__WHAT TO DO__: Select, from the data, each line where "script" occurs.

[Rows from a 3D scene dataset]
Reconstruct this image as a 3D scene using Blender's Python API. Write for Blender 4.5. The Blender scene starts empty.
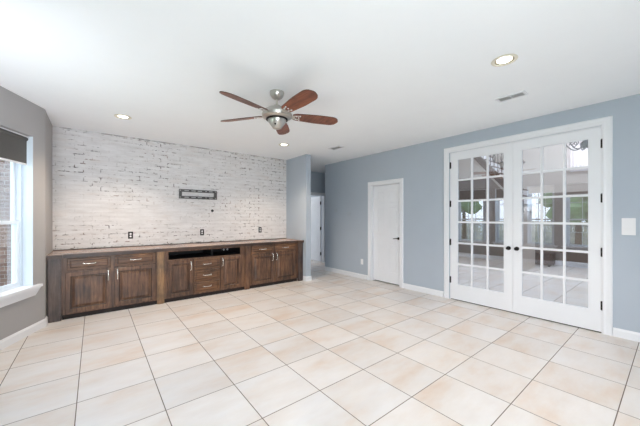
import bpy, bmesh, math, random
from mathutils import Vector, Matrix, noise
random.seed(4)
S = bpy.context.scene
COL = S.collection
PI = math.pi

# ------------------------------------------------------------------ camera
F_PX, YAW, CY, CAMZ = 284.13, 0.6714, 217.53, 1.38
cam_d = bpy.data.cameras.new('camera')
cam = bpy.data.objects.new('camera', cam_d)
COL.objects.link(cam)
cam.location = (0, 0, CAMZ)
cam.rotation_euler = (PI / 2, 0, -YAW)
cam_d.sensor_width = 36.0
cam_d.lens = F_PX / 640 * 36.0
cam_d.shift_y = (CY - 213.0) / 640
cam_d.clip_start = 0.05
S.camera = cam

# ------------------------------------------------------------------ world
W = bpy.data.worlds.new('overcast_sky')
S.world = W
W.use_nodes = True
nt = W.node_tree
bg = nt.nodes['Background']
tc = nt.nodes.new('ShaderNodeTexCoord')
sp = nt.nodes.new('ShaderNodeSeparateXYZ')
cr = nt.nodes.new('ShaderNodeValToRGB')
cr.color_ramp.elements[0].position = 0.0
cr.color_ramp.elements[0].color = (0.90, 0.95, 1.0, 1)
cr.color_ramp.elements[1].position = 0.8
cr.color_ramp.elements[1].color = (0.66, 0.80, 1.0, 1)
nt.links.new(tc.outputs['Generated'], sp.inputs[0])
nt.links.new(sp.outputs['Z'], cr.inputs[0])
nt.links.new(cr.outputs[0], bg.inputs[0])
E_WORLD, E_REAR, E_LEFT, E_CEILING_FILL, E_DOWN, E_FOYER, E_BAY_FILL = 3.8, 3, 3, 102, 112, 220, 9
bg.inputs[1].default_value = E_WORLD

H = 2.755
XR, YB, YC = 4.740, 5.824, 5.150


def area(name, loc, target, sx, sy, energy, color, portal=False, spread=PI):
    L = bpy.data.lights.new(name, 'AREA')
    L.shape = 'RECTANGLE'
    L.size, L.size_y = sx, sy
    L.energy = energy
    L.color = color
    L.spread = spread
    if portal:
        L.cycles.is_portal = True
    o = bpy.data.objects.new(name, L)
    COL.objects.link(o)
    o.location = loc
    d = Vector(target) - Vector(loc)
    o.rotation_euler = d.to_track_quat('-Z', 'Y').to_euler()
    return o


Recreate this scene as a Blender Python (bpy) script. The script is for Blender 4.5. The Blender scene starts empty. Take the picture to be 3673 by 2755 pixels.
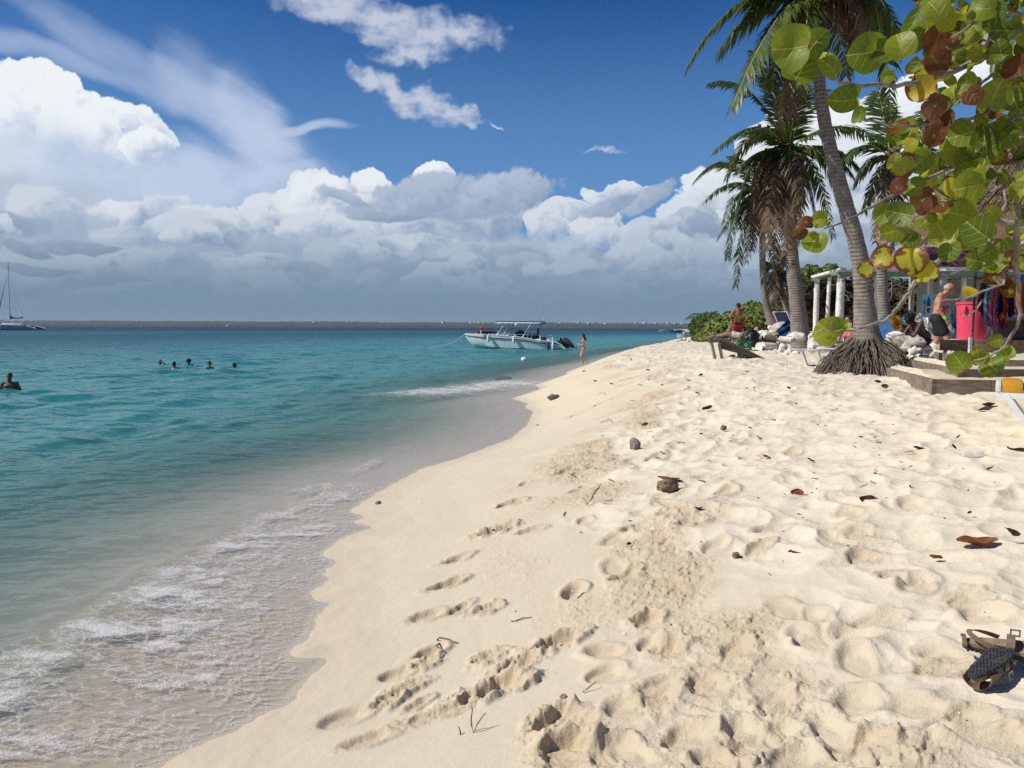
import bpy, bmesh, math, random
import numpy as np
from mathutils import Vector, Matrix, Euler
random.seed(7)
SC = bpy.context.scene
COL = SC.collection
R = math.radians

# ---------------------------------------------------------------- colour
def lin(r, g, b):
    f = lambda c: (c/255/12.92) if c/255 <= 0.04045 else ((c/255+0.055)/1.055)**2.4
    return (f(r), f(g), f(b))

# ---------------------------------------------------------------- camera
PW, PH, FPX = 3673, 2755, 2760.0
CAM = Vector((0, 0, 2.0))
PITCH = math.atan((PH/2-1173)/FPX)
ROLL = R(0.26)
_f = Vector((0, math.cos(PITCH), -math.sin(PITCH)))
_u0 = Vector((0, math.sin(PITCH), math.cos(PITCH)))
_r0 = Vector((1, 0, 0))
_r = _r0*math.cos(ROLL)+_u0*math.sin(ROLL)
_u = _u0*math.cos(ROLL)-_r0*math.sin(ROLL)

def ray(px, py):
    return _f+_r*((px-PW/2)/FPX)+_u*((PH/2-py)/FPX)
def at(px, py, Y):
    d = ray(px, py)
    return CAM+d*(Y/d.y)
def G(px, py, z=0.0):
    d = ray(px, py)
    return CAM+d*((z-CAM.z)/d.z)

cam_d = bpy.data.cameras.new("camera")
cam_d.sensor_width = 36
cam_d.lens = 36*FPX/PW
cam_d.clip_start = 0.05
cam_d.clip_end = 20000
cam = bpy.data.objects.new("camera", cam_d)
COL.objects.link(cam)
cam.matrix_world = Matrix(((_r.x, _u.x, -_f.x, CAM.x), (_r.y, _u.y, -_f.y, CAM.y), (_r.z, _u.z, -_f.z, CAM.z), (0, 0, 0, 1)))
SC.camera = cam

SC.view_settings.view_transform = 'Standard'
SC.view_settings.look = 'None'
SC.view_settings.exposure = 0
SC.view_settings.gamma = 1
SC.view_settings.use_curve_mapping = False
SC.render.engine = 'CYCLES'
cy = SC.cycles
cy.max_bounces = 8; cy.diffuse_bounces = 3; cy.glossy_bounces = 3; cy.transmission_bounces = 4
cy.transparent_max_bounces = 16; cy.volume_bounces = 0
cy.caustics_reflective = False; cy.caustics_refractive = False
cy.sample_clamp_indirect = 4.0; cy.sample_clamp_direct = 4.0
try:
    cy.use_denoising = False
    cy.denoiser = 'OPENIMAGEDENOISE'
    cy.denoising_input_passes = 'RGB_ALBEDO_NORMAL'
except Exception:
    pass

# ---------------------------------------------------------------- sun
SUN_AZ, SUN_EL = R(-95), R(43)        # azimuth from +Y towards +X
SUN_DIR = Vector((math.sin(SUN_AZ)*math.cos(SUN_EL), math.cos(SUN_AZ)*math.cos(SUN_EL), math.sin(SUN_EL)))
sl = bpy.data.lights.new("sun", 'SUN')
sl.energy = 5.0
sl.angle = R(0.5)
sl.color = (1.0, 0.955, 0.86)
sun = bpy.data.objects.new("sun", sl)
COL.objects.link(sun)
sun.rotation_euler = SUN_DIR.to_track_quat('Z', 'Y').to_euler()
sun.location = (-30, 10, 40)

# ---------------------------------------------------------------- shader node helper
class S:
    """A float socket with arithmetic."""
    def __init__(s, nb, sock): s.nb, s.k = nb, sock
    def _o(s, op, *a, clamp=False): return s.nb.m(op, s, *a, clamp=clamp)
    def __add__(s, o): return s._o('ADD', o)
    __radd__ = __add__
    def __mul__(s, o): return s._o('MULTIPLY', o)
    __rmul__ = __mul__
    def __sub__(s, o): return s._o('SUBTRACT', o)
    def __rsub__(s, o): return s.nb.m('SUBTRACT', o, s)
    def __truediv__(s, o): return s._o('DIVIDE', o)
    def __neg__(s): return s._o('MULTIPLY', -1.0)
    def max(s, o): return s._o('MAXIMUM', o)
    def min(s, o): return s._o('MINIMUM', o)
    def abs(s): return s._o('ABSOLUTE')
    def pow(s, o): return s._o('POWER', o)
    def exp(s): return s._o('EXPONENT')
    def sat(s): return s._o('ADD', 0.0, clamp=True)
    def sm(s, a, b): return s.nb.smooth(s, a, b)

class NB:
    def __init__(s, nt):
        s.nt = nt; s.n = nt.nodes; s.l = nt.links
    def node(s, t, **kw):
        n = s.n.new(t)
        for k, v in kw.items(): setattr(n, k, v)
        return n
    def put(s, sock, v):
        if isinstance(v, S): s.l.new(v.k, sock)
        elif hasattr(v, 'is_output'): s.l.new(v, sock)
        elif v is not None:
            if isinstance(v, (tuple, list)) and len(v) == 3 and sock.type == 'RGBA': v = (*v, 1)
            sock.default_value = v
    def m(s, op, *a, clamp=False):
        n = s.node('ShaderNodeMath', operation=op, use_clamp=clamp)
        for i, v in enumerate(a): s.put(n.inputs[i], v)
        return S(s, n.outputs[0])
    def smooth(s, x, a, b):
        n = s.node('ShaderNodeMapRange', interpolation_type='SMOOTHSTEP')
        s.put(n.inputs[0], x); s.put(n.inputs[1], a); s.put(n.inputs[2], b)
        return S(s, n.outputs[0])
    def vec(s, x, y, z=0.0):
        n = s.node('ShaderNodeCombineXYZ')
        for i, v in enumerate((x, y, z)): s.put(n.inputs[i], v)
        return n.outputs[0]
    def noise(s, v, scale, detail=4, rough=0.5, dist=0.0, dim='3D', lac=2.0):
        n = s.node('ShaderNodeTexNoise', noise_dimensions=dim)
        s.put(n.inputs['Vector'], v); n.inputs['Scale'].default_value = scale
        n.inputs['Detail'].default_value = detail; n.inputs['Roughness'].default_value = rough
        n.inputs['Distortion'].default_value = dist; n.inputs['Lacunarity'].default_value = lac
        return S(s, n.outputs[0])
    def voro(s, v, scale, feature='F1', dim='3D', detail=0.0, rnd=1.0, out=0):
        n = s.node('ShaderNodeTexVoronoi', feature=feature, voronoi_dimensions=dim)
        s.put(n.inputs['Vector'], v); n.inputs['Scale'].default_value = scale
        if 'Detail' in n.inputs: n.inputs['Detail'].default_value = detail
        n.inputs['Randomness'].default_value = rnd
        return S(s, n.outputs[out])
    def mix(s, f, a, b, blend='MIX'):
        n = s.node('ShaderNodeMix', data_type='RGBA', blend_type=blend)
        s.put(n.inputs[0], f); s.put(n.inputs[6], a); s.put(n.inputs[7], b)
        return n.outputs[2]
    def ramp(s, f, stops):
        n = s.node('ShaderNodeValToRGB')
        cr = n.color_ramp
        while len(cr.elements) > 1: cr.elements.remove(cr.elements[-1])
        cr.elements[0].position = stops[0][0]; cr.elements[0].color = (*stops[0][1], 1)
        for p, c in stops[1:]:
            e = cr.elements.new(p); e.color = (*c, 1)
        s.put(n.inputs[0], f)
        return n.outputs[0]
    def attr(s, name, out='Fac'):
        n = s.node('ShaderNodeAttribute', attribute_name=name)
        return S(s, n.outputs[out]) if out == 'Fac' else n.outputs[out]
    def pos(s):
        return s.node('ShaderNodeNewGeometry').outputs['Position']
    def objco(s):
        return s.node('ShaderNodeTexCoord').outputs['Object']
    def mapv(s, v, scale=(1, 1, 1), rot=(0, 0, 0), loc=(0, 0, 0)):
        n = s.node('ShaderNodeMapping')
        s.put(n.inputs['Vector'], v); n.inputs['Scale'].default_value = scale
        n.inputs['Rotation'].default_value = rot; n.inputs['Location'].default_value = loc
        return n.outputs[0]
    def bump(s, h, strength=0.3, dist=0.02, normal=None):
        n = s.node('ShaderNodeBump')
        n.inputs['Strength'].default_value = strength; n.inputs['Distance'].default_value = dist
        s.put(n.inputs['Height'], h)
        if normal is not None: s.put(n.inputs['Normal'], normal)
        return n.outputs[0]

MATS = {}
def new_mat(name):
    m = bpy.data.materials.new(name); m.use_nodes = True
    m.node_tree.nodes.clear()
    nb = NB(m.node_tree)
    out = nb.node('ShaderNodeOutputMaterial')
    MATS[name] = m
    return m, nb, out

def pmat(name, col, rough=0.6, var=0.25, scale=6.0, bump=0.25, bscale=40.0, bdist=0.01, metal=0.0, spec=0.4,
         col2=None, stretch=(1, 1, 1), trans=0.0, tcol=None, coat=0.0, sheen=0.0):
    """Principled surface with a noisy tint, fine bump and optional leaf-like translucency."""
    m, nb, out = new_mat(name)
    co = nb.mapv(nb.objco(), scale=stretch)
    n = nb.noise(co, scale, 5, 0.6)
    c2 = col2 if col2 is not None else tuple(c*(1-var) for c in col)
    c1 = tuple(min(1, c*(1+var*0.4)) for c in col)
    c = nb.mix(n.sm(0.3, 0.7), c2, c1)
    p = nb.node('ShaderNodeBsdfPrincipled')
    nb.put(p.inputs['Base Color'], c)
    p.inputs['Roughness'].default_value = rough
    p.inputs['Metallic'].default_value = metal
    p.inputs['Specular IOR Level'].default_value = spec
    p.inputs['Coat Weight'].default_value = coat
    if bump:
        b = nb.noise(co, bscale, 4, 0.65)
        nb.put(p.inputs['Normal'], nb.bump(b, bump, bdist))
    sh = p.outputs[0]
    if trans:
        t = nb.node('ShaderNodeBsdfTranslucent')
        if tcol is None: nb.put(t.inputs[0], c)
        else: t.inputs[0].default_value = (*tcol, 1)
        mx = nb.node('ShaderNodeMixShader'); mx.inputs[0].default_value = trans
        nb.l.new(sh, mx.inputs[1]); nb.l.new(t.outputs[0], mx.inputs[2]); sh = mx.outputs[0]
    nb.l.new(sh, out.inputs[0])
    return m

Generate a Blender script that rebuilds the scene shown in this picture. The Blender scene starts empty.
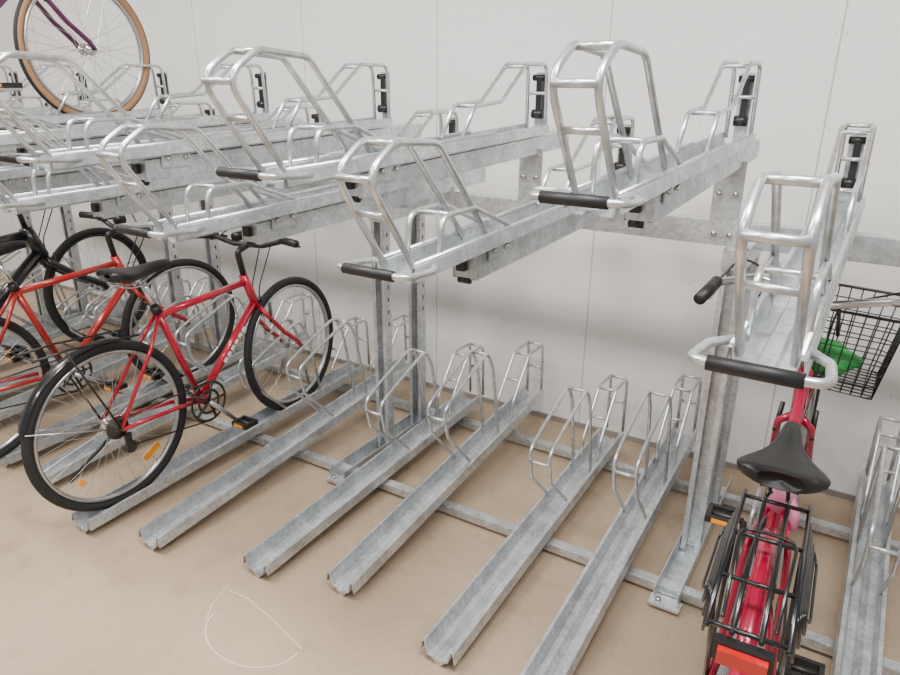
import bpy, math, random
from mathutils import Vector, Matrix, Quaternion
random.seed(7)
COL=bpy.context.scene.collection
# ------------------------------------------------------------------ materials
def mat(name,col,rough=.5,metal=0,noise=0,scale=20,col2=None,bump=0,coat=0,detail=6,emit=0):
    m=bpy.data.materials.new(name); m.use_nodes=True; nt=m.node_tree; b=nt.nodes['Principled BSDF']
    b.inputs['Base Color'].default_value=(*col,1); b.inputs['Roughness'].default_value=rough; b.inputs['Metallic'].default_value=metal
    if coat: b.inputs['Coat Weight'].default_value=coat
    tc=nt.nodes.new('ShaderNodeTexCoord'); nz=nt.nodes.new('ShaderNodeTexNoise'); nz.inputs['Scale'].default_value=scale; nz.inputs['Detail'].default_value=detail
    nt.links.new(tc.outputs['Object'],nz.inputs['Vector'])
    c2=col2 or tuple(c*.85 for c in col)
    mx=nt.nodes.new('ShaderNodeMix'); mx.data_type='RGBA'; mx.inputs[6].default_value=(*col,1); mx.inputs[7].default_value=(*c2,1)
    rp=nt.nodes.new('ShaderNodeValToRGB'); rp.color_ramp.elements[0].position=.35; rp.color_ramp.elements[1].position=.65
    nt.links.new(nz.outputs['Fac'],rp.inputs['Fac']); nt.links.new(rp.outputs['Color'],mx.inputs[0]); nt.links.new(mx.outputs[2],b.inputs['Base Color'])
    if bump:
        bp=nt.nodes.new('ShaderNodeBump'); bp.inputs['Strength'].default_value=bump; bp.inputs['Distance'].default_value=.01
        nt.links.new(nz.outputs['Fac'],bp.inputs['Height']); nt.links.new(bp.outputs['Normal'],b.inputs['Normal'])
    return m
M={}
def galv():
    m=bpy.data.materials.new('galvanised_steel'); m.use_nodes=True; nt=m.node_tree; b=nt.nodes['Principled BSDF']
    tc=nt.nodes.new('ShaderNodeTexCoord')
    v=nt.nodes.new('ShaderNodeTexVoronoi'); v.inputs['Scale'].default_value=95
    n=nt.nodes.new('ShaderNodeTexNoise'); n.inputs['Scale'].default_value=10; n.inputs['Detail'].default_value=9; n.inputs['Roughness'].default_value=.6
    nt.links.new(tc.outputs['Object'],v.inputs['Vector']); nt.links.new(tc.outputs['Object'],n.inputs['Vector'])
    r1=nt.nodes.new('ShaderNodeValToRGB'); r1.color_ramp.elements[0].color=(.42,.445,.465,1); r1.color_ramp.elements[1].color=(.70,.73,.75,1)
    r1.color_ramp.elements[0].position=.28; r1.color_ramp.elements[1].position=.66
    nt.links.new(n.outputs['Fac'],r1.inputs['Fac'])
    bw=nt.nodes.new('ShaderNodeSeparateColor'); nt.links.new(v.outputs['Color'],bw.inputs[0])
    mp=nt.nodes.new('ShaderNodeMapRange'); mp.inputs['To Min'].default_value=.84; mp.inputs['To Max'].default_value=1.1
    nt.links.new(bw.outputs[0],mp.inputs['Value'])
    mul=nt.nodes.new('ShaderNodeVectorMath'); mul.operation='SCALE'
    nt.links.new(r1.outputs['Color'],mul.inputs[0]); nt.links.new(mp.outputs[0],mul.inputs['Scale']); nt.links.new(mul.outputs[0],b.inputs['Base Color'])
    mp2=nt.nodes.new('ShaderNodeMapRange'); mp2.inputs['To Min'].default_value=.32; mp2.inputs['To Max'].default_value=.5
    nt.links.new(bw.outputs[1],mp2.inputs['Value']); nt.links.new(mp2.outputs[0],b.inputs['Roughness'])
    b.inputs['Metallic'].default_value=.8
    return m
M['galv']=galv()
M['wire']=mat('galvanised_wire',(.70,.72,.73),.33,.85,scale=40,col2=(.52,.54,.55))
M['grip']=mat('black_rubber_grip',(.008,.008,.009),.5,0,scale=60)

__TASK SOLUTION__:
Recreate this scene as a Blender Python (bpy) script. The script is for Blender 4.5. The Blender scene starts empty. Take the picture to be 3673 by 2755 pixels.
Generate a Blender script that rebuilds the scene shown in this picture. The Blender scene starts empty.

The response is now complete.